Feature Article - April/May 2020

Recognizing Loyalty & Service

The Value of Service Awards Remains Strong

By Rick Dandes

When & Why

"Generally, employees from younger generations don't care as much about symbolic items like old-school logo watches and clocks and prefer their choice of useful gifts or experiences, such as concert tickets or getaways," Ozer said. "A significant change in the industry is that companies that offer multiple types of incentive programs are more commonly giving employees award points they can accumulate with earnings from the other programs to redeem for more valuable gifts."

Recognition for length of service includes not only recognition for service anniversaries, but also onboarding, retirement and other career milestones, Gelinas added. "At our company, we find that clients are caring more and more about early recognition, during the pre-boarding and onboarding phases, to cement that emotional connection to the organization."

This is no surprise when unemployment is at a historic low and leaders struggle to find and keep their talent. "But job seekers are also voicing the importance of recognition, appreciation and respect early on," Gelinas noted. According to a 2019 report on the role of recognition in talent acquisition, " job seekers indicated that feeling recognized, appreciated, and respected is the No. 1 reason why they accept job offers, and a lack thereof is the No. 1 reason why they reject job offers."

Effective Awards

"Many organizations," Gelinas said, "make the mistake of only recognizing employees for the major milestones like five, 10, 15 or 20-plus years of service, which remove the tax burden for both employees and employers. Instead, organizations should celebrate all milestones, even if each milestone doesn't come with a symbolic award or logoed item throughout the career experience from pre-hire to retirement."

Ozer explained that most companies budget $25 to $50 for five-year awards and then max out at approximately $500 for 25-year awards.

"But new research from The Culture Works, a leading engagement assessment and training company, shows that younger employees care more about receiving tangible gifts than older employees do, because they are in the accumulative years," Ozer said. "Older employees are in the decluttering years and care more about genuine appreciation."

So, contrary to the traditional budgeting norms, it seems to make more sense that companies should budget relatively more per year for the earlier years and less over time.

Service award structures have not changed significantly over the years, noted Emily Gatton, head of solutions, Engage2Excel. "Most companies," she said, "still prefer to offer a selection of quality, heirloom, symbolically oriented, logoed products. This is used as a strategic element by leveraging the value of your corporate identity and directly linking the logoed award with the recognition experience.

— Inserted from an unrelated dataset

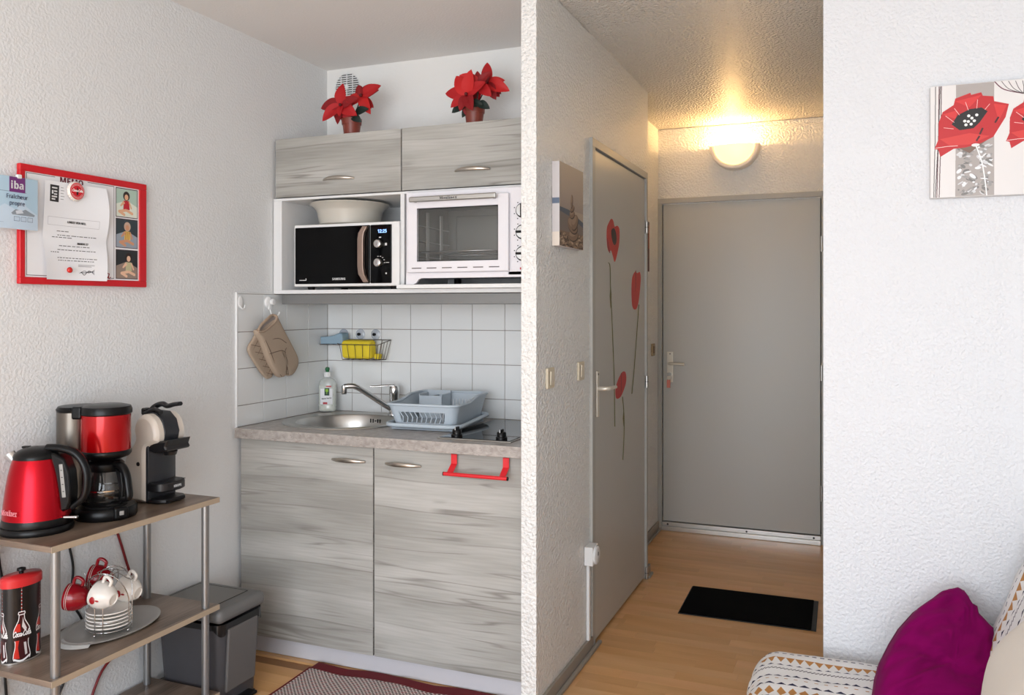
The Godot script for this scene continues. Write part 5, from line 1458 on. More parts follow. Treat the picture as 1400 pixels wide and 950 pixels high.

"That's why service award programs often have such a strong sentimental attachment for employees," Gatton added. "These awards can never be earned. They are initiated by the company and are granted to employees as tokens of appreciation, symbols of gratitude, and recognition for all that they are to the company."

The awards have to be different, said Shea, of Links Unlimited. "Maybe Apple watches for the youngest workers, while older ones might want an older watch with a brand name that is not so tech-driven. The most wanted perk is still technology such as Amazon Alexa or Google Home, but also experiences. Outside of that, home appliances," she said.

In addition to symbolic items that are presented as part of a service award presentation (at a banquet, town hall or team meeting, for example), Gatton said, many employers give employees access to a catalog of items (with various levels, based on the milestone) to give employees choice in selecting an item in such categories as electronics, at home, everyday, and do-it-yourself (DIY). "Tangible items, digital assets like eCards, images and videos are modern tools for employees and managers to celebrate an individual's loyalty," she said. "Engage2Excel has created a product called Sociables to create a social experience around an employee's anniversary or other work/life milestones like retirement and birthdays."

Will Service Awards Always Be Relevant?

"Employers will always need long-term productive employees," Ozer said, "and people will always need recognition and appreciation, which are powerful motivators. According to self-determination theory, the leading and most proven theory of human motivation, people need mastery, autonomy and relatedness at work, and service awards reinforce all three of these areas."

Certainly, workforce demographics are changing and we're seeing more of a contingent workforce composed of independent contractors and gig workers, Gelinas said. "However, the traditional employee-employer relationship isn't disappearing anytime soon, and so organizations will continue to have a need to hire and retain their talent."

Service awards, Gelinas said, when done well, have an opportunity to positively affect the career experience and contribute to greater loyalty, which has an ROI for the organization. Furthermore, service award presentations present a powerful opportunity to customize the experience to the individual and truly celebrate the person at a time when people appreciate personalized experiences as consumers. Lastly, service awards provide organizations with the ability to appreciate everyone versus recognition tools that recognize and reward a subset of the population for achievements and behaviors.